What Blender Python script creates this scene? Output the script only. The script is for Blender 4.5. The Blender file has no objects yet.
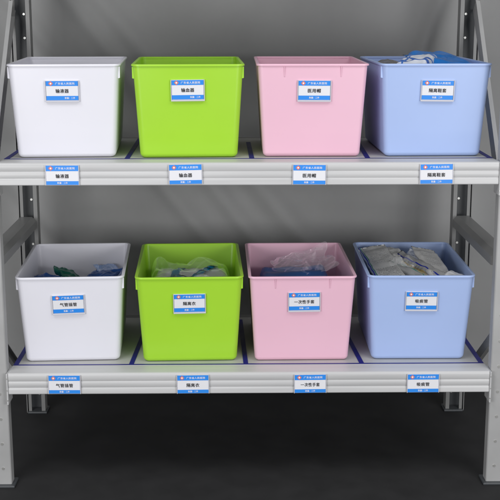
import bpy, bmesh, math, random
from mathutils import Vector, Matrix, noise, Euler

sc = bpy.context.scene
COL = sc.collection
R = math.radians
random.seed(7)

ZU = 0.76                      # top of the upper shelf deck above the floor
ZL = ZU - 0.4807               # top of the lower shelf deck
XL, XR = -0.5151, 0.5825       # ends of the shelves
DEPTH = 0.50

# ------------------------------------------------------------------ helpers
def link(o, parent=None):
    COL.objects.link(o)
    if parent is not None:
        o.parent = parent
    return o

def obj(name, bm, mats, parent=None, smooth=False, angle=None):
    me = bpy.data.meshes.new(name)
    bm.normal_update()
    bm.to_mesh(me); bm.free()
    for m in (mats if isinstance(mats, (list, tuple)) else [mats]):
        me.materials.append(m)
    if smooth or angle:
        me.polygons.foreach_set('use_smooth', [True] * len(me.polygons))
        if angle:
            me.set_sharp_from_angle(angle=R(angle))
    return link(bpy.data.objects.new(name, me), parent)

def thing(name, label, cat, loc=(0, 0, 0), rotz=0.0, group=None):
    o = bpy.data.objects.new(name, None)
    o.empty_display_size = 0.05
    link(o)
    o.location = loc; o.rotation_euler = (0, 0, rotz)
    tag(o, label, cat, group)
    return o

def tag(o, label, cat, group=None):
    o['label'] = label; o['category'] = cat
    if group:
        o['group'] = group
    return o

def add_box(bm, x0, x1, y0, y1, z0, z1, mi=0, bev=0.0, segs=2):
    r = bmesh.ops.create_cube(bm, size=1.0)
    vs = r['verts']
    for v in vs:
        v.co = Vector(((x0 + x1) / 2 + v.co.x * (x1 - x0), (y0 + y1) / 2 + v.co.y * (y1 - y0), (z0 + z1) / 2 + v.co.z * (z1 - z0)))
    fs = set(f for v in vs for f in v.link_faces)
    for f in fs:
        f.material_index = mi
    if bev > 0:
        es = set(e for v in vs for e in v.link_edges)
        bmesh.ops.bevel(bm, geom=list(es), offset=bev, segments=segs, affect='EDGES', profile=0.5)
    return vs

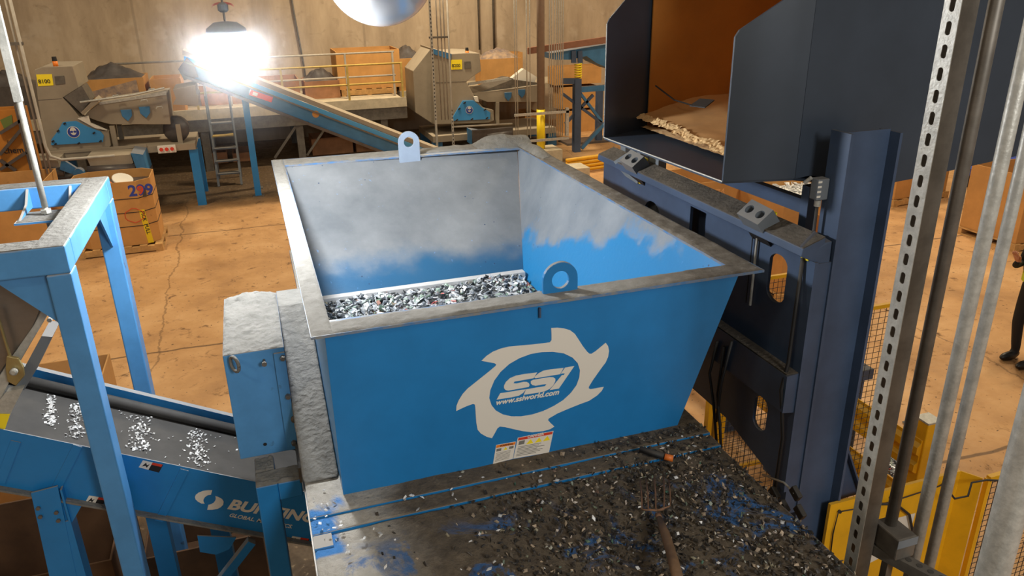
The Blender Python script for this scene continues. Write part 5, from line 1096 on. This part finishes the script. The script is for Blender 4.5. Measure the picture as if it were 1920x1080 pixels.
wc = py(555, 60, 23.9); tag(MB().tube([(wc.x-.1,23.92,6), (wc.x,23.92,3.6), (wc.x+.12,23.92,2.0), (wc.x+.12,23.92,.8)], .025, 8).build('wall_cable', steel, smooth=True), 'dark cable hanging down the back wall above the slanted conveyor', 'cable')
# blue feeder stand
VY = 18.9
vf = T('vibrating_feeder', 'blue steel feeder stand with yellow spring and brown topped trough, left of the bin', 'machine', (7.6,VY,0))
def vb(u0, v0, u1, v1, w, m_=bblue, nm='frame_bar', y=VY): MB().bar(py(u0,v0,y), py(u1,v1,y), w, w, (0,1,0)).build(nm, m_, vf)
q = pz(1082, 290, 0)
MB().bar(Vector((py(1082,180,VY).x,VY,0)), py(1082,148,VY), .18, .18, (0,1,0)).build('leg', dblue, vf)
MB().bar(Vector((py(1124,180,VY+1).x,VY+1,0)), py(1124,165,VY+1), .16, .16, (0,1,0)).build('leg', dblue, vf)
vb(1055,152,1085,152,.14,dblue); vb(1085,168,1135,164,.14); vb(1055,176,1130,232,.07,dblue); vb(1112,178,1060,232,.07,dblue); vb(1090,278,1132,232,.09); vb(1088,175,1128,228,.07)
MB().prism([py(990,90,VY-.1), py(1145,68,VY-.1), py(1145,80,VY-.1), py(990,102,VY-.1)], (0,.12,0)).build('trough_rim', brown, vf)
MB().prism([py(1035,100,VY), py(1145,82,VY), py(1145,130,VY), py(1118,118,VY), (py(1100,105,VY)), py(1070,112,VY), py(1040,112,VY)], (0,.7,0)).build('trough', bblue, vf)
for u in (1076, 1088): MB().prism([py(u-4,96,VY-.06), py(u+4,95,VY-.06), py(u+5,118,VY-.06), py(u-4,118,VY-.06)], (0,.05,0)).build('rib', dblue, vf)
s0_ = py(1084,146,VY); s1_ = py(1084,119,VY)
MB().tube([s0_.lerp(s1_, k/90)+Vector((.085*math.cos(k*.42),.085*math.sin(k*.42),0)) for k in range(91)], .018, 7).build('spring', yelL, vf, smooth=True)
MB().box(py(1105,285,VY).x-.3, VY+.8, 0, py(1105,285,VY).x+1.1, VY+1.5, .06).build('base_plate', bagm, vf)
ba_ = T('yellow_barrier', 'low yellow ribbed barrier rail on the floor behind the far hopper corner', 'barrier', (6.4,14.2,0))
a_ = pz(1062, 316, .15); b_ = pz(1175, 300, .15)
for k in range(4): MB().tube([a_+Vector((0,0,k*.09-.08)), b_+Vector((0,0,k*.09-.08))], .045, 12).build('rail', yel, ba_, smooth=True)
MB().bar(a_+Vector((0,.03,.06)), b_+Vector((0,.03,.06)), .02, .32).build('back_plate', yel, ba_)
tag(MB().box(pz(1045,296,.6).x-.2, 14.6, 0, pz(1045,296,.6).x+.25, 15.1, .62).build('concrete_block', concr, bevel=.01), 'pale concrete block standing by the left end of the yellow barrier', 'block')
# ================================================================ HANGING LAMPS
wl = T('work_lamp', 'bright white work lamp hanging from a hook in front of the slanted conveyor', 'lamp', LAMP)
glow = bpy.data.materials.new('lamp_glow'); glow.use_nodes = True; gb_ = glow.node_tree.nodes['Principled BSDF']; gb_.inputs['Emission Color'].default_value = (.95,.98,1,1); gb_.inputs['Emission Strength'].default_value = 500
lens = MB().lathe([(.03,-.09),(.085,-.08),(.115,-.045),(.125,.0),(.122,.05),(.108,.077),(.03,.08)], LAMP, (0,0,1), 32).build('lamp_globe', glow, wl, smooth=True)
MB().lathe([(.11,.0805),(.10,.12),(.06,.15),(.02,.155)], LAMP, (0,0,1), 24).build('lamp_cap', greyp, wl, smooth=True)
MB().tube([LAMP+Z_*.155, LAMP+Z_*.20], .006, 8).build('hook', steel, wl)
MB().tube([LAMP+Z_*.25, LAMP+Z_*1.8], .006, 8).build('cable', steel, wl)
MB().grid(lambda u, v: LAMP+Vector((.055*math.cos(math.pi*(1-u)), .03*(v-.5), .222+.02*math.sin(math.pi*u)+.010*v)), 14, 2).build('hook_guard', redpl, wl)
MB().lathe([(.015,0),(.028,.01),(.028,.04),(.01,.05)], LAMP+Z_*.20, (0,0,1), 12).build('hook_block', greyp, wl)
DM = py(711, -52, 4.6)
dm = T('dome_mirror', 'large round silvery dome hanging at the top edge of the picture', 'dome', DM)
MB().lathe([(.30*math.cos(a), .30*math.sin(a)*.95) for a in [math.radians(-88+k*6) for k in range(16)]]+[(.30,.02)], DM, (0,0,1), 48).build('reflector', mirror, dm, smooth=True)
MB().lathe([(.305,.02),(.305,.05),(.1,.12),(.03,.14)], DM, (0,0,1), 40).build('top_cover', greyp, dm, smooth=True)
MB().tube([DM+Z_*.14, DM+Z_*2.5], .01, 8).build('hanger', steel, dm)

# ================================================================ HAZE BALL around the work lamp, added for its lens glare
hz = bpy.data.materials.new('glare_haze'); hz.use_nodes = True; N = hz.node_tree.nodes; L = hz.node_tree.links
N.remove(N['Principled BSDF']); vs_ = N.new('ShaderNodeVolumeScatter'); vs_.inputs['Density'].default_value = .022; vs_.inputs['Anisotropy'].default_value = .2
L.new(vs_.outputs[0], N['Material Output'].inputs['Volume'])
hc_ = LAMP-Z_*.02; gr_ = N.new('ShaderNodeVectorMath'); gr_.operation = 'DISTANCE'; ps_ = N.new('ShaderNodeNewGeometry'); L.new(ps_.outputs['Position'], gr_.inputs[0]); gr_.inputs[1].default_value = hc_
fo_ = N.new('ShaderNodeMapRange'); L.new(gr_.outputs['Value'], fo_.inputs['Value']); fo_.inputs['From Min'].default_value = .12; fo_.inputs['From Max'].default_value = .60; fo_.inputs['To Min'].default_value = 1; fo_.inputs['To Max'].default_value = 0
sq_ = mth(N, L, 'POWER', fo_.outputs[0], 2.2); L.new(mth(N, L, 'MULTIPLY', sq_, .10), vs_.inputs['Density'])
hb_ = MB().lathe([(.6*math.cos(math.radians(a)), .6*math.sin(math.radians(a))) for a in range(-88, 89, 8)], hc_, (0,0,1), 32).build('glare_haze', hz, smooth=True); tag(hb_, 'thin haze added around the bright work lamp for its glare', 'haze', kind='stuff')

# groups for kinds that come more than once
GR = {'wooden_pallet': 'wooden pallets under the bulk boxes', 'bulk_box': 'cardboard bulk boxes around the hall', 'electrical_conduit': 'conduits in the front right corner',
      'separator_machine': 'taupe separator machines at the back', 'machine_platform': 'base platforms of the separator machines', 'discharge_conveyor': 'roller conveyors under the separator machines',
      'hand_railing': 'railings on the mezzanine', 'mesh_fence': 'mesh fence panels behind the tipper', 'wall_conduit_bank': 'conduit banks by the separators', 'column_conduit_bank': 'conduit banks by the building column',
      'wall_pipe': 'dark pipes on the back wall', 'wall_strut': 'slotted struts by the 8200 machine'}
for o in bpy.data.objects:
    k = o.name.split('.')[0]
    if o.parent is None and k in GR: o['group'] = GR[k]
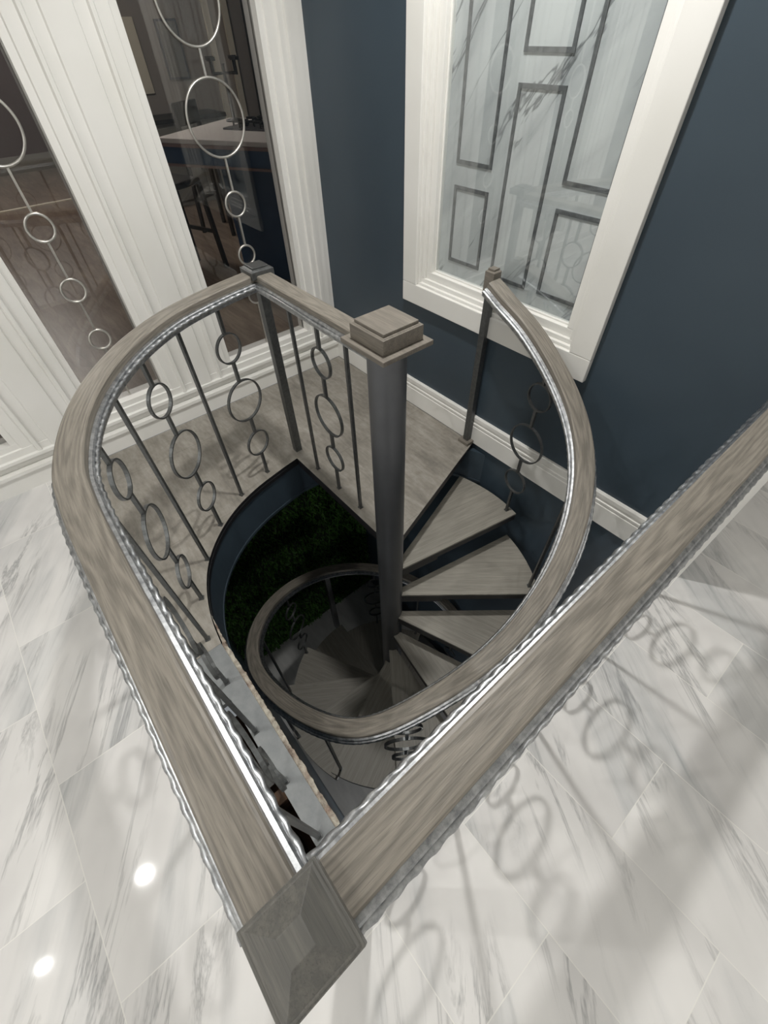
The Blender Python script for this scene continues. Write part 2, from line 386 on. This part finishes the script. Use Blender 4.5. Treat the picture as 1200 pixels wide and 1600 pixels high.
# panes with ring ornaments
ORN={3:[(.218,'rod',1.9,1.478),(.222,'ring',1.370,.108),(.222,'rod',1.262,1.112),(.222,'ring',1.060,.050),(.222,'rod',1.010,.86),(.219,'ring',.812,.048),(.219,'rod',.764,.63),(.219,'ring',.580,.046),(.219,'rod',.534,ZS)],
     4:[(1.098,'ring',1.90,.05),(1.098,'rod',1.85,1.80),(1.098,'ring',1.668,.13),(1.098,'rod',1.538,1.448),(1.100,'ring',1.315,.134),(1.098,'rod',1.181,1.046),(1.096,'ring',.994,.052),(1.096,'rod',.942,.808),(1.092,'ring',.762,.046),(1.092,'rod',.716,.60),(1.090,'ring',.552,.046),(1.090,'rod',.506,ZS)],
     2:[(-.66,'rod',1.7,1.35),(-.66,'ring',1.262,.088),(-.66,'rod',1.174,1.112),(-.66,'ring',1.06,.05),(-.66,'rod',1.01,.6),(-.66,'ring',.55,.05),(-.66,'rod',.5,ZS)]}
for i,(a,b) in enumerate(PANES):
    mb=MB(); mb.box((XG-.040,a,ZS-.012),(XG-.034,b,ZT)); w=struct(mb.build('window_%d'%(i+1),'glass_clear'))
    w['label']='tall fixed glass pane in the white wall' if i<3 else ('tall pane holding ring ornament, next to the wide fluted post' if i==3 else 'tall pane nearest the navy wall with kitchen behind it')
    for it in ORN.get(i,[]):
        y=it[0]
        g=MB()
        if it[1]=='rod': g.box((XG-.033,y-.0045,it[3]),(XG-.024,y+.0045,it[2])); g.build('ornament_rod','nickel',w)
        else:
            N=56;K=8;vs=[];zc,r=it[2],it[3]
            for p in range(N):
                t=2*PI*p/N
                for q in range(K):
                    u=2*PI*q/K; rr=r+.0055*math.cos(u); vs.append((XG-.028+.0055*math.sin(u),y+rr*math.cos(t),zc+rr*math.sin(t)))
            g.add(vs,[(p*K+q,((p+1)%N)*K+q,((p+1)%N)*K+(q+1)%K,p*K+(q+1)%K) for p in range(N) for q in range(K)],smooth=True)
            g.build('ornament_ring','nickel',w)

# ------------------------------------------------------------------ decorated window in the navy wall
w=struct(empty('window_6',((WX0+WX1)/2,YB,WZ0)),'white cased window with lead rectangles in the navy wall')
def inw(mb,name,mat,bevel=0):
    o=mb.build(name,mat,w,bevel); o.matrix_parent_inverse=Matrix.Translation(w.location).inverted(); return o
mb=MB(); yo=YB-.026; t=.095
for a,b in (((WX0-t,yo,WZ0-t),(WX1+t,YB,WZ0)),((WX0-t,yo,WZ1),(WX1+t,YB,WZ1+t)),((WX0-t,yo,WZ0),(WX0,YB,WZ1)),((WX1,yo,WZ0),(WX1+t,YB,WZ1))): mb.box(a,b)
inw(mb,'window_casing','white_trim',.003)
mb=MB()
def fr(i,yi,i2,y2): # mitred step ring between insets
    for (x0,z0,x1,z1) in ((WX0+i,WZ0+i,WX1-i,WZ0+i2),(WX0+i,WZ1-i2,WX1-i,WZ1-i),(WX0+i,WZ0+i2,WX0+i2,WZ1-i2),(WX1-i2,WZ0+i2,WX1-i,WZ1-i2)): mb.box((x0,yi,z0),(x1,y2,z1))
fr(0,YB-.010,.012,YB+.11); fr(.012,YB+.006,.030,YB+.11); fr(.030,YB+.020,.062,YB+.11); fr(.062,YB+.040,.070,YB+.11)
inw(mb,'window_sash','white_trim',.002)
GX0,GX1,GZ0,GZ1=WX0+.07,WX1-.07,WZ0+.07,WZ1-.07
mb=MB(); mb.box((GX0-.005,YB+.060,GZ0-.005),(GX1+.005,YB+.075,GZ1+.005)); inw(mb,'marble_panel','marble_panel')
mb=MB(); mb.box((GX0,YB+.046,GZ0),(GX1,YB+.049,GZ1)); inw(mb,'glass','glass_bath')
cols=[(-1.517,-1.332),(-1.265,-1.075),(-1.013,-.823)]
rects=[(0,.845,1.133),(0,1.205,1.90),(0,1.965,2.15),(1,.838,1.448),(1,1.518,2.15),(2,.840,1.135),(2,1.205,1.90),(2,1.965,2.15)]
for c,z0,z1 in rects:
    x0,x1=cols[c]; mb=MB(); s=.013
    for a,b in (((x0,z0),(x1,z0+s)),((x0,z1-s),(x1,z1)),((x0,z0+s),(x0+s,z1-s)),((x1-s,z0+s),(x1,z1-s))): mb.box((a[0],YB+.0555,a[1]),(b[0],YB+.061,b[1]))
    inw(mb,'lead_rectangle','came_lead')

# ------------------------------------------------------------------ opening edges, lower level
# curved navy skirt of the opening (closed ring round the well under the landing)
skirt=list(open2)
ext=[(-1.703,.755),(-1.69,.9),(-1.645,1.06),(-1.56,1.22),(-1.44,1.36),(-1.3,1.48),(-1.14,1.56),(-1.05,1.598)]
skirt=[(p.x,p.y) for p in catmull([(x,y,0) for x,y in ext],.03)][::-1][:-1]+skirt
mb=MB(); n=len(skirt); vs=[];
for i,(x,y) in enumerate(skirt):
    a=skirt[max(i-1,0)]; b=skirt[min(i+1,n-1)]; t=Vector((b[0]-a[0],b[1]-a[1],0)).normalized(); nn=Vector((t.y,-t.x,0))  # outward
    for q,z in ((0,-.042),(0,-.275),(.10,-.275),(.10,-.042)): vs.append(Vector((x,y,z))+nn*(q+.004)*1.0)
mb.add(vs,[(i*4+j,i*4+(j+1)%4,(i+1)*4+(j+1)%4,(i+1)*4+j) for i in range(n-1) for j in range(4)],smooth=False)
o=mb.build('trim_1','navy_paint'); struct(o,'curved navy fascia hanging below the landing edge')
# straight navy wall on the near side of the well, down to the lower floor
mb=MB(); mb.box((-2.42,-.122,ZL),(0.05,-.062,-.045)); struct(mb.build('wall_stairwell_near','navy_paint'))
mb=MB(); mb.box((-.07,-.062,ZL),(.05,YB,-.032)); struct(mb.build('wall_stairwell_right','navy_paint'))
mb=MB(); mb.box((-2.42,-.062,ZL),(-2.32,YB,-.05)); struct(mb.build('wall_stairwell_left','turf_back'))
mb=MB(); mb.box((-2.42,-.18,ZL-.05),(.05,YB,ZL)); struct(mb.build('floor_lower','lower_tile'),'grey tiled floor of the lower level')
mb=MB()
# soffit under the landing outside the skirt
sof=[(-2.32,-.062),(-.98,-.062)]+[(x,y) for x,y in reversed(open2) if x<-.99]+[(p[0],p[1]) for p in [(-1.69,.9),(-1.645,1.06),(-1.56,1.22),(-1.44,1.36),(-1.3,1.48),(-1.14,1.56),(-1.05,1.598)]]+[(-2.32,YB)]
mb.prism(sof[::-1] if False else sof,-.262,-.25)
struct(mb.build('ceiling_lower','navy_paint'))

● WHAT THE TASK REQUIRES
Print the entries as they stand, first line through the line holding "DEPTH = 0.50", with every picture removed.

● EXERCISE OUTPUT
What Blender Python script creates this scene? Output the script only. The script is for Blender 4.5. The Blender file has no objects yet.
import bpy, bmesh, math, random
from mathutils import Vector, Matrix, noise, Euler

sc = bpy.context.scene
COL = sc.collection
R = math.radians
random.seed(7)

ZU = 0.76                      # top of the upper shelf deck above the floor
ZL = ZU - 0.4807               # top of the lower shelf deck
XL, XR = -0.5151, 0.5825       # ends of the shelves
DEPTH = 0.50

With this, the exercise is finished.